== Work to do ==
Starting at the first line of the data, print each line verbatim up to and including the line bearing "size=lx, size_y=ly, spread=math.radians(143)).rotation_euler", omitting pictures.

== Given data ==
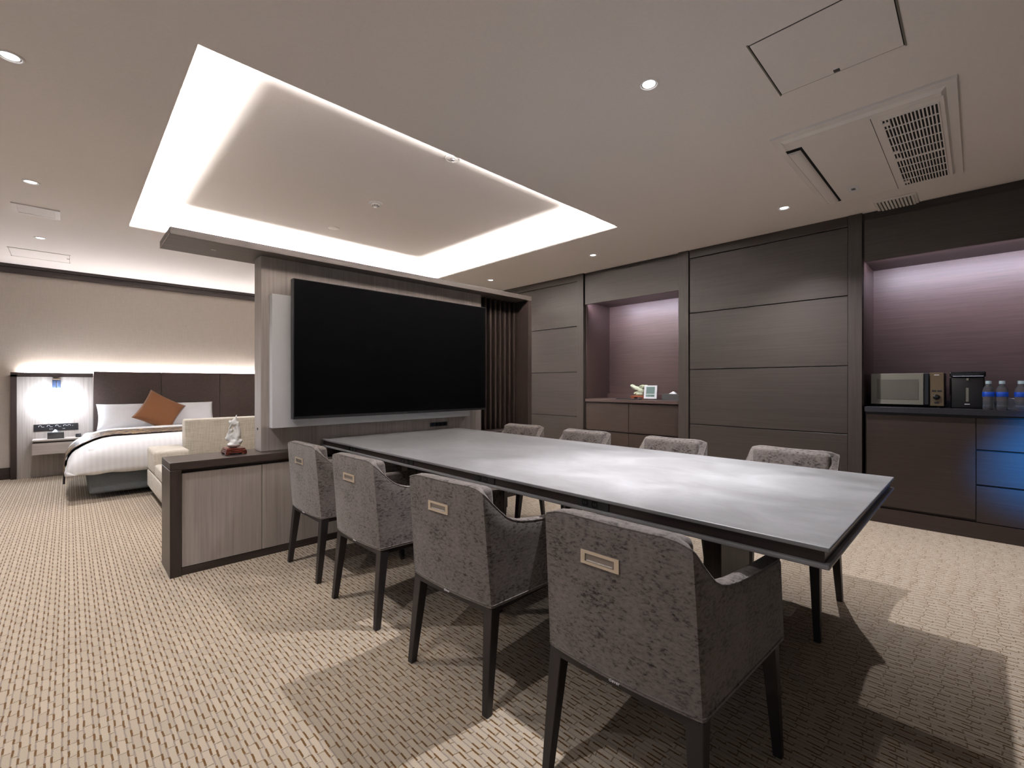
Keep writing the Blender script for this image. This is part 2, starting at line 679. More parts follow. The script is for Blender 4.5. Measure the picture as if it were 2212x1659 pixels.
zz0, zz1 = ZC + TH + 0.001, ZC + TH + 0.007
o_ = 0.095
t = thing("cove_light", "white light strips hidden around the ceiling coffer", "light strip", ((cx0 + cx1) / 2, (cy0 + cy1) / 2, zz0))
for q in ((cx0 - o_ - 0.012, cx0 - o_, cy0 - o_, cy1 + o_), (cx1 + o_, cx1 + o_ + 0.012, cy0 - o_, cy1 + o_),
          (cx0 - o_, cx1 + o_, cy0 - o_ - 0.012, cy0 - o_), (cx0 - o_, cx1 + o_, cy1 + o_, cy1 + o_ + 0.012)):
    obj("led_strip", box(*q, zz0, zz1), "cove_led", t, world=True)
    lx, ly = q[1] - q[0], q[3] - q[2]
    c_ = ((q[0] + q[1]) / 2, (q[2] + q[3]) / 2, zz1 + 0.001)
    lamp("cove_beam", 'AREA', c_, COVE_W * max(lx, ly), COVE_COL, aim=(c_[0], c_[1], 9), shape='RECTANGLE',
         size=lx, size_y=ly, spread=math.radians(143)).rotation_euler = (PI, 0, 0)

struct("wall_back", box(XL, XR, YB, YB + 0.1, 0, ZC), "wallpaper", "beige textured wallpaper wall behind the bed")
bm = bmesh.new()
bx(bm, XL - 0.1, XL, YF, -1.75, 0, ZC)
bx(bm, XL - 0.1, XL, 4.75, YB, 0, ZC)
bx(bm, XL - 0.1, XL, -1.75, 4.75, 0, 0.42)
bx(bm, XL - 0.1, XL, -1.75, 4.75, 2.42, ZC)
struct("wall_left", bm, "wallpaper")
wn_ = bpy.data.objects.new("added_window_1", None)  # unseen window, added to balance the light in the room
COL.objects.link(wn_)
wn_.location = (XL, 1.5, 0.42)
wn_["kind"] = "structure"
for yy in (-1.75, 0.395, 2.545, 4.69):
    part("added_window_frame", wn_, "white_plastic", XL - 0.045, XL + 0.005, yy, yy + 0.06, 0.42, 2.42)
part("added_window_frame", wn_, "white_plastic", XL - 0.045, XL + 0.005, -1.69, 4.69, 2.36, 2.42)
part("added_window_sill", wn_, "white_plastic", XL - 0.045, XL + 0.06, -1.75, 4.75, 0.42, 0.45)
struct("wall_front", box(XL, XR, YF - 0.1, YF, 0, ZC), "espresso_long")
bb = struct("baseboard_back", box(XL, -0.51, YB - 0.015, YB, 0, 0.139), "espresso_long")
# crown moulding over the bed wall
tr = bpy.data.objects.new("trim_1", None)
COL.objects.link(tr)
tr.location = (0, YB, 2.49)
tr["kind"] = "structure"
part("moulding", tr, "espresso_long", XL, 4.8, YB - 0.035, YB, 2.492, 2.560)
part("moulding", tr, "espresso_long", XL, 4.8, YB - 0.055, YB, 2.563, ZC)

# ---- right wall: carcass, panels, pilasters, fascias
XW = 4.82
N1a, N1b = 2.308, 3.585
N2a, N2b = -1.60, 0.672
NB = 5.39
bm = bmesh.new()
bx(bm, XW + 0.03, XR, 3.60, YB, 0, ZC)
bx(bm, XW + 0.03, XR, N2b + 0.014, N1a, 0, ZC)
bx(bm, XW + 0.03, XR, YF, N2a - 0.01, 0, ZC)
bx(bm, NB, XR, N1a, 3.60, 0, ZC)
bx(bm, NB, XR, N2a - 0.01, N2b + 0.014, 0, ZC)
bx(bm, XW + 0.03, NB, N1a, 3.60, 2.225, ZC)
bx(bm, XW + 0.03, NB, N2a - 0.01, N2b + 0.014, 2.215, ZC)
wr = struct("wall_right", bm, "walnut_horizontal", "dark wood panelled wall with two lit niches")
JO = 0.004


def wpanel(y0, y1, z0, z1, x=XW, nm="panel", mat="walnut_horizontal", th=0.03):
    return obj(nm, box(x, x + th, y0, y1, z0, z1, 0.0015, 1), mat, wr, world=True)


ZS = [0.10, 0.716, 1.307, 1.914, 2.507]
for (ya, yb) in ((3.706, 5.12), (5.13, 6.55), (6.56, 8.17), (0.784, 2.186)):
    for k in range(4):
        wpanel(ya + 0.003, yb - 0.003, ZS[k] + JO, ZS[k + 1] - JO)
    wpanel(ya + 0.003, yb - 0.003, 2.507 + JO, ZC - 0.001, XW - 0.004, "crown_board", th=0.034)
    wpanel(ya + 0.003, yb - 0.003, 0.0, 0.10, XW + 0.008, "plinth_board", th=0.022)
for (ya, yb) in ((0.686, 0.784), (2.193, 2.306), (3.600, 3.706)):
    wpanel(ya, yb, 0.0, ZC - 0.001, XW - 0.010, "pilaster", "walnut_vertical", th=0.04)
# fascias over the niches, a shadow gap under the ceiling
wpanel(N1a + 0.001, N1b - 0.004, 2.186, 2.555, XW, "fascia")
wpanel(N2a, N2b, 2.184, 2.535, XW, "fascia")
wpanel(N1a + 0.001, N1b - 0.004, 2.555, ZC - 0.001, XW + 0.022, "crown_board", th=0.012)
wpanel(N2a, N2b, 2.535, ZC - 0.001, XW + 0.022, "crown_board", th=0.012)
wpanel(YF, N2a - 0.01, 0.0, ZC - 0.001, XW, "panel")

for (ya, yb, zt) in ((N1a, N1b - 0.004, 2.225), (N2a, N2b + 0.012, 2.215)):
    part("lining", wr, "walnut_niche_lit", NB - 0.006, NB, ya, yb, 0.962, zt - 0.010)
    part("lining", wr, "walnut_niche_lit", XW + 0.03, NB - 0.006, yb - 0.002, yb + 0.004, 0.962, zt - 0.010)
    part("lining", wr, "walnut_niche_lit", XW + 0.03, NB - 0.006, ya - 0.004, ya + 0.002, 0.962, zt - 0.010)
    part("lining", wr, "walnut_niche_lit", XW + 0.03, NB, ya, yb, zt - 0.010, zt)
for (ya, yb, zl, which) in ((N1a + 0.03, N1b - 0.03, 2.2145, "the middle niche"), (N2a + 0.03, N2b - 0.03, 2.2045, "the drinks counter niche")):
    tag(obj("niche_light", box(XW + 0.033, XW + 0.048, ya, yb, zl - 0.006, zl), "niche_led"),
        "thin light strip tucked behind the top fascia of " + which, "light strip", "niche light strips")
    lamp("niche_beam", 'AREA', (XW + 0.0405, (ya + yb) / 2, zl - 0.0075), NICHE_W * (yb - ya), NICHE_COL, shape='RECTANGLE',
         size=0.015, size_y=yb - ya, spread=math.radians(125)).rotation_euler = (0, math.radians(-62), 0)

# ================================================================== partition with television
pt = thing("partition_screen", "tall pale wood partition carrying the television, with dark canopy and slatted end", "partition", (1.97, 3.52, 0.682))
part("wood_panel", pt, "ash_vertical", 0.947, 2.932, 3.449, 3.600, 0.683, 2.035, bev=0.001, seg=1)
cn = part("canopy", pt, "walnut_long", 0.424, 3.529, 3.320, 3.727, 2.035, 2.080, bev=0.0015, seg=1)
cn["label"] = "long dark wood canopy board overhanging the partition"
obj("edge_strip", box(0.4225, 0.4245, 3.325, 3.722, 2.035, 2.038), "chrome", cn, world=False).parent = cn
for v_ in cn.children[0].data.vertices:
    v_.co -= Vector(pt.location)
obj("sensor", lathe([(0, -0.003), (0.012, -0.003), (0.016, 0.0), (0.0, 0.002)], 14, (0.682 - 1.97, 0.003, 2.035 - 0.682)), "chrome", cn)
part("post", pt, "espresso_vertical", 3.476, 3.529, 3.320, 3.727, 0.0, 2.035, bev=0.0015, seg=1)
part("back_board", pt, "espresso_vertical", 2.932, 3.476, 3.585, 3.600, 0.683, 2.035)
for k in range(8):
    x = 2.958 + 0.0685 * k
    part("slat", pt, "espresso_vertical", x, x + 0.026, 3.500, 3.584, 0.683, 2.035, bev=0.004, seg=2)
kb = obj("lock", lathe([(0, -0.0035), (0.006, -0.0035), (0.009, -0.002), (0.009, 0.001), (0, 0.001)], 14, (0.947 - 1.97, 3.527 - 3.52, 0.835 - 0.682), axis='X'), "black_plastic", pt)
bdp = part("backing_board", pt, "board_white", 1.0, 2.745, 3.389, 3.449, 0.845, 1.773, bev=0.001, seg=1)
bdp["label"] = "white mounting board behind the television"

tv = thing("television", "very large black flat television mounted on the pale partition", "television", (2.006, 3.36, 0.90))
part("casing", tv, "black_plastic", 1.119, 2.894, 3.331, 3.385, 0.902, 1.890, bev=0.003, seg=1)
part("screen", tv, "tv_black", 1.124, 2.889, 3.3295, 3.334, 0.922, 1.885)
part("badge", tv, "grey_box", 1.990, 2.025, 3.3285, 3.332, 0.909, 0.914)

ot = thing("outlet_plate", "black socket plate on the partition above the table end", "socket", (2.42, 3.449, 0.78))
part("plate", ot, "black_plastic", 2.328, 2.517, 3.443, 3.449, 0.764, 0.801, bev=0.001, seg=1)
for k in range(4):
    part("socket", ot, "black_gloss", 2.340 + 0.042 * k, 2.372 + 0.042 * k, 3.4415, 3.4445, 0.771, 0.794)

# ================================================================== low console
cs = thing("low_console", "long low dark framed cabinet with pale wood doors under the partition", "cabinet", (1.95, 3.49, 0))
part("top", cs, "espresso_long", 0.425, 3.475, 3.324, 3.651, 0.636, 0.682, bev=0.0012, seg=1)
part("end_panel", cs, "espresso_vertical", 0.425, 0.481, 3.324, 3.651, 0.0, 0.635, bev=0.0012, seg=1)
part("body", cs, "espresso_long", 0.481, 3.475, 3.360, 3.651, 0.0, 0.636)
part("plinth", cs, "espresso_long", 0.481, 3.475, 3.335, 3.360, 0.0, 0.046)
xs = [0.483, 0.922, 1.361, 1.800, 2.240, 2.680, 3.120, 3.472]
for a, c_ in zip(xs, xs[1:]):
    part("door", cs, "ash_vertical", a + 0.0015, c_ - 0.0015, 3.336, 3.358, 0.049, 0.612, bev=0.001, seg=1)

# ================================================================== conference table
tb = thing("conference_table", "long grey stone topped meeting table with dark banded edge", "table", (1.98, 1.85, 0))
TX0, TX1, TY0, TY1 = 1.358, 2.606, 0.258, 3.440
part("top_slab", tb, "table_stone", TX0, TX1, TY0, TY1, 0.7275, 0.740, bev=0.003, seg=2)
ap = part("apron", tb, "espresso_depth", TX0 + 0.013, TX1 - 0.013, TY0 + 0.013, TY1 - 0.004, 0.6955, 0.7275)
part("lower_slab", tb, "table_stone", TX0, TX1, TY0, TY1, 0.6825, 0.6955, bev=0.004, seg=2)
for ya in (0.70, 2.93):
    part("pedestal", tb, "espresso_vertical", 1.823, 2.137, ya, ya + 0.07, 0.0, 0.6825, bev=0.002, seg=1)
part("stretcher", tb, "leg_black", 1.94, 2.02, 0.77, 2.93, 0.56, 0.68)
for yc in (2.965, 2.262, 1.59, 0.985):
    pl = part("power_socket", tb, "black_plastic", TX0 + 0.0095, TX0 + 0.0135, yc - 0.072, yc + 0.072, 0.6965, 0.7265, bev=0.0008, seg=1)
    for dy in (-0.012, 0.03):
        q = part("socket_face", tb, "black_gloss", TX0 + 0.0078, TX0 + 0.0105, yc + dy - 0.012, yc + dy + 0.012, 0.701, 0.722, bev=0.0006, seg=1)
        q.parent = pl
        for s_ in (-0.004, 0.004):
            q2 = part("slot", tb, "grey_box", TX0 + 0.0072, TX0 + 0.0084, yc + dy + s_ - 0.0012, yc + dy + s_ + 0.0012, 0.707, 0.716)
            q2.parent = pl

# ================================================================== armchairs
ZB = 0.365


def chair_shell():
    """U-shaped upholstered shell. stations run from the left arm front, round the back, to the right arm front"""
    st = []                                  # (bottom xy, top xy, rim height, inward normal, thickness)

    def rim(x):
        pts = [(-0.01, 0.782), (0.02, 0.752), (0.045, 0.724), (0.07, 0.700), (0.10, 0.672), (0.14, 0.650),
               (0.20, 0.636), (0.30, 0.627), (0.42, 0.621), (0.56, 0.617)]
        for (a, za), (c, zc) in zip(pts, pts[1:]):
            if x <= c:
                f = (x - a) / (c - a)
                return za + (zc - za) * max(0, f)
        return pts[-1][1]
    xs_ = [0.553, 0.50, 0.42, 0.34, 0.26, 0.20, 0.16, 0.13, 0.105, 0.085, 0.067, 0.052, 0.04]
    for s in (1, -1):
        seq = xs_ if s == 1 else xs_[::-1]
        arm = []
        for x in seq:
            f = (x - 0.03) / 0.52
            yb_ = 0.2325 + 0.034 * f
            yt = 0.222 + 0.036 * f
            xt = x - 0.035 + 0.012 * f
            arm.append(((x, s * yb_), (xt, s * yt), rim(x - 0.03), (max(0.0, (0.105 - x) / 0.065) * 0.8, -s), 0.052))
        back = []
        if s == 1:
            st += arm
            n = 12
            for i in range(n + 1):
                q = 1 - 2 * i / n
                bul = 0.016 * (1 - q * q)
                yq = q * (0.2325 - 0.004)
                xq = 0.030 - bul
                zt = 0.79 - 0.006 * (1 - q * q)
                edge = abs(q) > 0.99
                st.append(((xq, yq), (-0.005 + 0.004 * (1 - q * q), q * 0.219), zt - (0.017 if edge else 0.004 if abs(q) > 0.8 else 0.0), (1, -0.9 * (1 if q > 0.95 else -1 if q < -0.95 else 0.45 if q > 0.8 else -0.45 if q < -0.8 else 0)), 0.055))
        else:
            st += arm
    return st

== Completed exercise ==
Keep writing the Blender script for this image. This is part 2, starting at line 679. More parts follow. The script is for Blender 4.5. Measure the picture as if it were 2212x1659 pixels.
zz0, zz1 = ZC + TH + 0.001, ZC + TH + 0.007
o_ = 0.095
t = thing("cove_light", "white light strips hidden around the ceiling coffer", "light strip", ((cx0 + cx1) / 2, (cy0 + cy1) / 2, zz0))
for q in ((cx0 - o_ - 0.012, cx0 - o_, cy0 - o_, cy1 + o_), (cx1 + o_, cx1 + o_ + 0.012, cy0 - o_, cy1 + o_),
          (cx0 - o_, cx1 + o_, cy0 - o_ - 0.012, cy0 - o_), (cx0 - o_, cx1 + o_, cy1 + o_, cy1 + o_ + 0.012)):
    obj("led_strip", box(*q, zz0, zz1), "cove_led", t, world=True)
    lx, ly = q[1] - q[0], q[3] - q[2]
    c_ = ((q[0] + q[1]) / 2, (q[2] + q[3]) / 2, zz1 + 0.001)
    lamp("cove_beam", 'AREA', c_, COVE_W * max(lx, ly), COVE_COL, aim=(c_[0], c_[1], 9), shape='RECTANGLE',
         size=lx, size_y=ly, spread=math.radians(143)).rotation_euler = (PI, 0, 0)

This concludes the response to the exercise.